You hear that ladies? All you need to do to be hot like Selma Hayek is to put your hands in holy water and pray for God to give you gigantic Latino breasts. I have seen the light, folks. Hallelujah!

The Anti-Christ gives an interview

I know, this is almost too painful to watch, but there’s something fascinating about watching this obvious train-wreck. For starters, how fucking polite is this piss-ant Anti-Christ? If I wore a crazy executioner’s mask with a fedora, I would have totally nailed the part.

NOTE: Best line: (when asked if he likes power) “It’s delightful”

War on swine reaches UK toy store

Toy store “Early Learning Center” in the UK has removed the plastic pigs in their children’s toy farm out of fear it might offend Jewish and Muslim parents. Of course, “Happyland” still contains the sty, complete with a button that makes an oinking sign when pressed. Talk about confusing!

Luckily, some people have their heads screwed on right (well, mostly):

Fellow Muslim mum Natasha added: “If you don’t want your kid playing with a pig toy, simply throw it in the bin. Other kids should not have to suffer.” Netmums’ founder Siobhan Freegard said: “Removing pigs from farm sets is like introducing ‘Baa Baa White Sheep’ and calling Christmas ‘The Winter Holiday.’ Please let common sense prevail.”

Sure, 1/5 of the world thinks these animals are unclean, but these same folks also feel the same way about dogs, shrimp, and certain kinds of birds, all because their ignorant make-believe books tell them so! Perhaps one day swine will not be such a mortal enemy that it’s left out of toy farms, but that day has not yet come. Until then, I say destroy the pink ones from the face of this earth!

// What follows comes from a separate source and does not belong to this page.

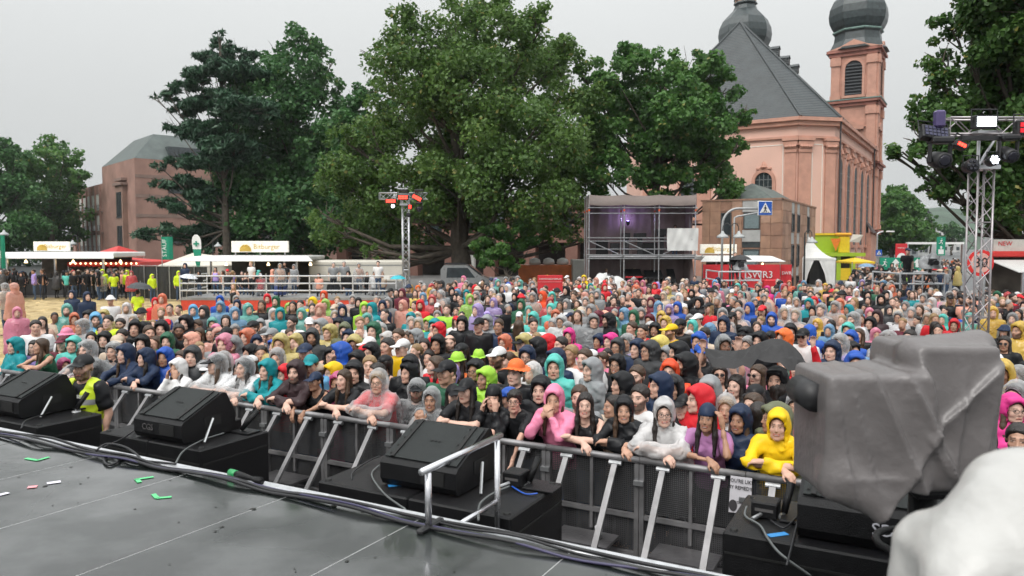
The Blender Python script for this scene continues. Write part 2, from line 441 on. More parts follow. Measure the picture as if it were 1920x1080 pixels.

Hitler the atheist (the quiz show)

Man, talk about a complete smackdown over the argument that Hitler was an atheist. I’m normally not a fan of videos of that length, but it’s pretty damn complete in terms of an argument, and it’s funny to boot. Enjoy!

Don’t ever change, Bubbles

The Trailer Park Boys know how to deal with obnoxious religionists who can’t keep their dumb beliefs to themselves. If you’ve never watched the show, it’s 14 carat Canadian gold.